• **What needs to be done**
Your task is to quote the listing below exactly, beginning with its first line and ending on the line bearing "# A calligraphy".

• **Data provided**
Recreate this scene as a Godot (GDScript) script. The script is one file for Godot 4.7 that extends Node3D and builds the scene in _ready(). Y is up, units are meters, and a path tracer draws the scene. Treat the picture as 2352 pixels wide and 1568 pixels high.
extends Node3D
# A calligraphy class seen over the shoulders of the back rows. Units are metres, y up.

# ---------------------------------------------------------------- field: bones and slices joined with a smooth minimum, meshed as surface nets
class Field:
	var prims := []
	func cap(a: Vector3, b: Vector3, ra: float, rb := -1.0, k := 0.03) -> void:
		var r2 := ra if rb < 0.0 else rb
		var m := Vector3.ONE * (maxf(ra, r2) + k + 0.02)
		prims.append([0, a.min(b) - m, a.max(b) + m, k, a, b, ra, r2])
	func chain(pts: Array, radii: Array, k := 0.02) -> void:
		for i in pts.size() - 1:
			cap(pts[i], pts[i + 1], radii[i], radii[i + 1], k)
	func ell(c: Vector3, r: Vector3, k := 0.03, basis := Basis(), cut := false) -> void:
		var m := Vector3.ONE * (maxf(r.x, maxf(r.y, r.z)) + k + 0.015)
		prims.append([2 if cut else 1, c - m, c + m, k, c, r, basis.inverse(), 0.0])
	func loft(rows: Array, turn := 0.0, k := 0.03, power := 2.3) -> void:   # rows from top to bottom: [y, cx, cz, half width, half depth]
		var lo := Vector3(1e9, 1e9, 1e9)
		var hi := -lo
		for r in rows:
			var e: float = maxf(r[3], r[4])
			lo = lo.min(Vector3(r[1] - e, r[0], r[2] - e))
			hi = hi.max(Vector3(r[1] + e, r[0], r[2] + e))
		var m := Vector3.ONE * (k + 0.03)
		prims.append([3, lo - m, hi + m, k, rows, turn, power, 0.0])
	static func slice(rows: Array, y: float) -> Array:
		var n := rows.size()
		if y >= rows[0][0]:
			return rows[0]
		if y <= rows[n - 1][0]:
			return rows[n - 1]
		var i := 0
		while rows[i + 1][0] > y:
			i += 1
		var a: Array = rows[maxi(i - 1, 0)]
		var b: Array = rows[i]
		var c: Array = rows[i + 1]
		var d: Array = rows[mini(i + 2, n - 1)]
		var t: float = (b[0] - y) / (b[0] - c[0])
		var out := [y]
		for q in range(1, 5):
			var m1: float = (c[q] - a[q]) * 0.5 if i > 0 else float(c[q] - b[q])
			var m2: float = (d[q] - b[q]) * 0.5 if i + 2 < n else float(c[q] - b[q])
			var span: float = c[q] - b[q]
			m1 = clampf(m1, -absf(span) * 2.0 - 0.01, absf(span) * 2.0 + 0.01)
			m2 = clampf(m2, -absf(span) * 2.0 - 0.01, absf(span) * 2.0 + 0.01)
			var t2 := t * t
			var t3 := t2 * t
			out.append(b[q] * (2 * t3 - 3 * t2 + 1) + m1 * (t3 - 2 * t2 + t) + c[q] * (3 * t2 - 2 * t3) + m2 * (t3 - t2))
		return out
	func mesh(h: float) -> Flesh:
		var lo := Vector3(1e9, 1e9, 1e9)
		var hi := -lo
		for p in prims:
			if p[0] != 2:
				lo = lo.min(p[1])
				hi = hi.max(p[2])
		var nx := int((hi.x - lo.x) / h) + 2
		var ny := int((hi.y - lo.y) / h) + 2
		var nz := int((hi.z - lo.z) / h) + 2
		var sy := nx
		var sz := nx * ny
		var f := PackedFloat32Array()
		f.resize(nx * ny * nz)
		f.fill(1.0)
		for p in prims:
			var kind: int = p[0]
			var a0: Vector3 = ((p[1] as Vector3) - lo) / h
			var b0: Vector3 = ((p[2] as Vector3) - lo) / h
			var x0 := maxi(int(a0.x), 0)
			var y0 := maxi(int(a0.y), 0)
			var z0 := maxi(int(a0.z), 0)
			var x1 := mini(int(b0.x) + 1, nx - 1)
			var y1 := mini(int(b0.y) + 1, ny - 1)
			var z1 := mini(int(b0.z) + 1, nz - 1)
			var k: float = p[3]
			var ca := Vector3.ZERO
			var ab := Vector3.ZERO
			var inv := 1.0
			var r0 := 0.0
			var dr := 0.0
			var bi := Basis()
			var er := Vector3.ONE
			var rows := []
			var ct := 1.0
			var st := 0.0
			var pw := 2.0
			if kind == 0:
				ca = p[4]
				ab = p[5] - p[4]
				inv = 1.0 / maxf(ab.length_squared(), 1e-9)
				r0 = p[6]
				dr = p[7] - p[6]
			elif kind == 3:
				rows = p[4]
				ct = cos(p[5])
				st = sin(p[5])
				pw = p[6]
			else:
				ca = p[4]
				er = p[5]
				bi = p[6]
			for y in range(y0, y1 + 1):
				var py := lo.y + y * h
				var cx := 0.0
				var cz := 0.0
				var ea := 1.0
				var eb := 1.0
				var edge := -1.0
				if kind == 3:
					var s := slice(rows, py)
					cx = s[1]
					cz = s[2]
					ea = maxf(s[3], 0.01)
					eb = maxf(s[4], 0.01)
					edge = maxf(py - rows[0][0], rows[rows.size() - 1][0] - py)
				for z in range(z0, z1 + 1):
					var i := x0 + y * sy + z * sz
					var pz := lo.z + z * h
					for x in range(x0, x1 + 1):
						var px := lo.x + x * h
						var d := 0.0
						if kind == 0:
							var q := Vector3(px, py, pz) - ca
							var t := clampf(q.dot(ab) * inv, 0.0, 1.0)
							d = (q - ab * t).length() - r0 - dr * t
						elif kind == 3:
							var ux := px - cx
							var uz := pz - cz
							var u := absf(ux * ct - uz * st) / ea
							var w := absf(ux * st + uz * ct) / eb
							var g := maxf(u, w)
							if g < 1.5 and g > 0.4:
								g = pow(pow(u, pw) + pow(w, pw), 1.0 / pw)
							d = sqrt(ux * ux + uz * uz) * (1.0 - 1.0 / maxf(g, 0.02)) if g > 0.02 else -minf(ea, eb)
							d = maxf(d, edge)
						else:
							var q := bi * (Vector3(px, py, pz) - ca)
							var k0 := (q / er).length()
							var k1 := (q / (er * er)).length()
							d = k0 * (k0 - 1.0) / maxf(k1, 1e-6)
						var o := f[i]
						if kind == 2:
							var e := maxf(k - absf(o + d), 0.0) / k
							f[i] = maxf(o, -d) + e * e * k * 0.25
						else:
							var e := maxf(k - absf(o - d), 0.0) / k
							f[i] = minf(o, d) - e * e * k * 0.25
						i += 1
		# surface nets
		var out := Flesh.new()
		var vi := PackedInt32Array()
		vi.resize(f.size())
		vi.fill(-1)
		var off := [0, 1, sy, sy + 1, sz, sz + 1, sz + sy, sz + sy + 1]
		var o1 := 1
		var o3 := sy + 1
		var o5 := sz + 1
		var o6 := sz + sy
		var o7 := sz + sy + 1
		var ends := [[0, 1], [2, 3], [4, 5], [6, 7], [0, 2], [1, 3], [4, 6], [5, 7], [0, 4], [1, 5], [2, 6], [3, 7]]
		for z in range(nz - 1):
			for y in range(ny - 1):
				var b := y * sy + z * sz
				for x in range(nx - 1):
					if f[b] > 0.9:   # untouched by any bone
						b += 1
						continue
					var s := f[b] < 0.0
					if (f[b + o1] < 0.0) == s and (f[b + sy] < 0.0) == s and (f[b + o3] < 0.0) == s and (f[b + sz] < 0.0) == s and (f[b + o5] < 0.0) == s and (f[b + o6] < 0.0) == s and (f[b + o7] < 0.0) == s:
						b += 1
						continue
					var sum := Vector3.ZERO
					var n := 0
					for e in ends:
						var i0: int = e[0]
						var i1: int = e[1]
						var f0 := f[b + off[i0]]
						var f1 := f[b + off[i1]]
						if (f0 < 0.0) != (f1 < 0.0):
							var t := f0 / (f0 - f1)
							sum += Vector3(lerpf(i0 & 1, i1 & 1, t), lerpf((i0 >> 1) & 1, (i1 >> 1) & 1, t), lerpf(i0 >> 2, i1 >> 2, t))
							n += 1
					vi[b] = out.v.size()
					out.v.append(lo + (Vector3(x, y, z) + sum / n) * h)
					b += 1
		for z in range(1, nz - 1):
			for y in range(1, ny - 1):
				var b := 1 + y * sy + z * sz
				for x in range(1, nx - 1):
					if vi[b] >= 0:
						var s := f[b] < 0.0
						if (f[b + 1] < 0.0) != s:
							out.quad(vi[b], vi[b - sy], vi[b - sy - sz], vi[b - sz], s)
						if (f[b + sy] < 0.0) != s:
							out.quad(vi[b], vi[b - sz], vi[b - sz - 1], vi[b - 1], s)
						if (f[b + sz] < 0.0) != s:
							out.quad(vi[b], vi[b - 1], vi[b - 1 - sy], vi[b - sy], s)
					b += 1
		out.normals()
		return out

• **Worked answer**
Recreate this scene as a Godot (GDScript) script. The script is one file for Godot 4.7 that extends Node3D and builds the scene in _ready(). Y is up, units are meters, and a path tracer draws the scene. Treat the picture as 2352 pixels wide and 1568 pixels high.
extends Node3D
# A calligraphy class seen over the shoulders of the back rows. Units are metres, y up.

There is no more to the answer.